Duberman is well aware of the important context surrounding the events about which he writes. According to the author: "'Stonewall' is the emblematic event in modern lesbian and gay history" because the series of riots "has become synonymous over the years with gay resistance to oppression." He asserts that his focus on individuals "will increase the ability of readers to identify...with experiences different from, but comparable to, their own." Although this is not, strictly speaking, a conventional work of academic history, Duberman makes some important, incisive observations. For instance, he briefly discusses what he refers to as "the endemic homophobia that characterized the black political movement" of the 1960s. (According to Duberman, Bayard Rustin, the principal organizer of the March on Washington in 1963, was ostracized after Rustin's sexual orientation was revealed.) In Duberman's view, the "new frankness about homosexuality" of the mid-1960s, "was part and parcel of a much larger cultural upheaval," and "the homophile movement" reflected and contributed to "the general assault on cultural values." And, according to Duberman, the direct-action tactics adopted by groups such as the East Coast Homophile Organizations were "inspired" by the efforts of militant students on college campuses and Freedom Riders in the south to achieve social justice in a different arena.

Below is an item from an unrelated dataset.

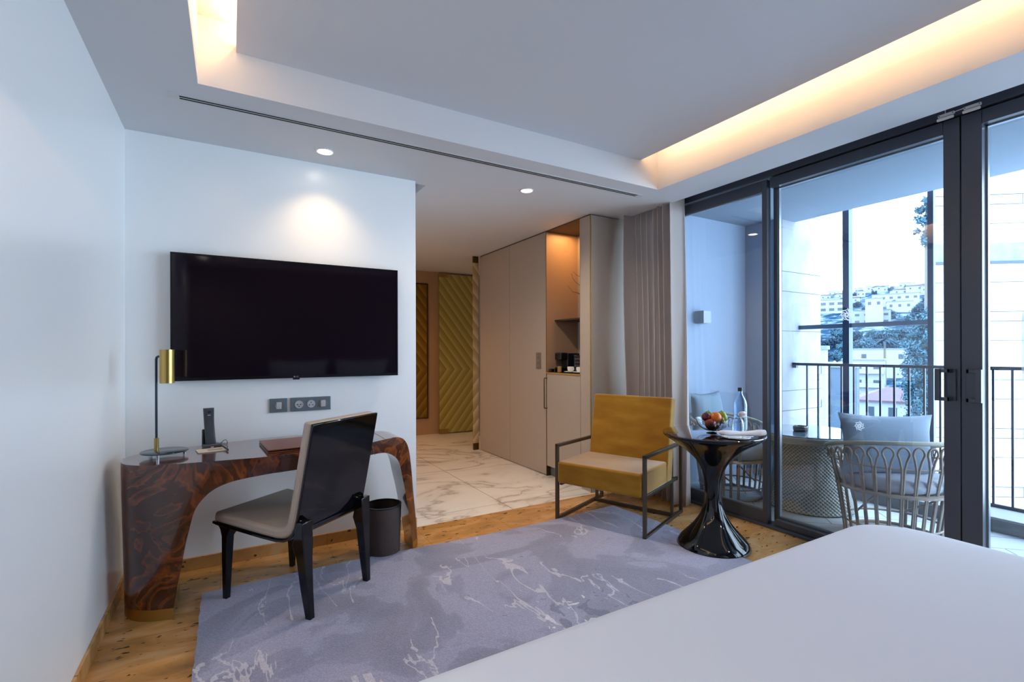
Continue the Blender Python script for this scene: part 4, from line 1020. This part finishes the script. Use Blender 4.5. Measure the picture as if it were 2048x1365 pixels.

Focused as it is on the personalities of six activists, this book is, in some respects, less than the sum of its parts. I found it fascinating reading, but it is far from the whole story of the early years of the gay liberation movement. There can be little doubt about the importance of individual leaders in the emergence of gay and lesbian activism in the 1960s. However, there is much more to the history of gay resistance to oppression than the extent to which it affords readers the opportunity to identify with experiences different from, but comparable to, their own.